AIM OF THE EXERCISE =>
Reproduce all records verbatim.

SUPPLIED MATERIAL =>
+ + + + +
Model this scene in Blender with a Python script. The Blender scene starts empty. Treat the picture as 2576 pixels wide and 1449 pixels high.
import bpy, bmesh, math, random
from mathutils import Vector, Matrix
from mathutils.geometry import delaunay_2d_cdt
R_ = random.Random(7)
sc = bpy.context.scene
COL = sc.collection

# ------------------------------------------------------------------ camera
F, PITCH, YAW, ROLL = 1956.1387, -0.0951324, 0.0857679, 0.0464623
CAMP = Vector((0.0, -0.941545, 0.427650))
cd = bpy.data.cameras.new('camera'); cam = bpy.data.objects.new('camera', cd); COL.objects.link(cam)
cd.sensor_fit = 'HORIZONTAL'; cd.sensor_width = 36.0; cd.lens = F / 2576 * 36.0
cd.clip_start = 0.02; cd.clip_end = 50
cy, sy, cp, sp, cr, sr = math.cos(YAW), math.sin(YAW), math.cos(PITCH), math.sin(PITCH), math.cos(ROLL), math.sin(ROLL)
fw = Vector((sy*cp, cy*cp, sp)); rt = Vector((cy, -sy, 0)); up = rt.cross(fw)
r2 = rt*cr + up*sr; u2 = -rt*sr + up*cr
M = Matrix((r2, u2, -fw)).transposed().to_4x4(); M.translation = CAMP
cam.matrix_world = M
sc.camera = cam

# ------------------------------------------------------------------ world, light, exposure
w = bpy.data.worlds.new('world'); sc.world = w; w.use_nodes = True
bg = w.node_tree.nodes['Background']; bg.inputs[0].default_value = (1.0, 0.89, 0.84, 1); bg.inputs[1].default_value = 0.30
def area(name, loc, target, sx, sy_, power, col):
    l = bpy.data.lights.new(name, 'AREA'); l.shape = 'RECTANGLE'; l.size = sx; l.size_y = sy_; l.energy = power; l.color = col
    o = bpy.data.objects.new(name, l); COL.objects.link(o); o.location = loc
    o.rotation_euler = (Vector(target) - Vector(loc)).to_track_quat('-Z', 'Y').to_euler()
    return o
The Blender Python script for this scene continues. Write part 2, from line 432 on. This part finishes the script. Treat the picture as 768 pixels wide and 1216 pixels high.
+ + + + +
OUTPUT BELOW =>
Model this scene in Blender with a Python script. The Blender scene starts empty. Treat the picture as 2576 pixels wide and 1449 pixels high.
import bpy, bmesh, math, random
from mathutils import Vector, Matrix
from mathutils.geometry import delaunay_2d_cdt
R_ = random.Random(7)
sc = bpy.context.scene
COL = sc.collection

# ------------------------------------------------------------------ camera
F, PITCH, YAW, ROLL = 1956.1387, -0.0951324, 0.0857679, 0.0464623
CAMP = Vector((0.0, -0.941545, 0.427650))
cd = bpy.data.cameras.new('camera'); cam = bpy.data.objects.new('camera', cd); COL.objects.link(cam)
cd.sensor_fit = 'HORIZONTAL'; cd.sensor_width = 36.0; cd.lens = F / 2576 * 36.0
cd.clip_start = 0.02; cd.clip_end = 50
cy, sy, cp, sp, cr, sr = math.cos(YAW), math.sin(YAW), math.cos(PITCH), math.sin(PITCH), math.cos(ROLL), math.sin(ROLL)
fw = Vector((sy*cp, cy*cp, sp)); rt = Vector((cy, -sy, 0)); up = rt.cross(fw)
r2 = rt*cr + up*sr; u2 = -rt*sr + up*cr
M = Matrix((r2, u2, -fw)).transposed().to_4x4(); M.translation = CAMP
cam.matrix_world = M
sc.camera = cam

# ------------------------------------------------------------------ world, light, exposure
w = bpy.data.worlds.new('world'); sc.world = w; w.use_nodes = True
bg = w.node_tree.nodes['Background']; bg.inputs[0].default_value = (1.0, 0.89, 0.84, 1); bg.inputs[1].default_value = 0.30
def area(name, loc, target, sx, sy_, power, col):
    l = bpy.data.lights.new(name, 'AREA'); l.shape = 'RECTANGLE'; l.size = sx; l.size_y = sy_; l.energy = power; l.color = col
    o = bpy.data.objects.new(name, l); COL.objects.link(o); o.location = loc
    o.rotation_euler = (Vector(target) - Vector(loc)).to_track_quat('-Z', 'Y').to_euler()
    return o
The Blender Python script for this scene continues. Write part 2, from line 432 on. This part finishes the script. Treat the picture as 768 pixels wide and 1216 pixels high.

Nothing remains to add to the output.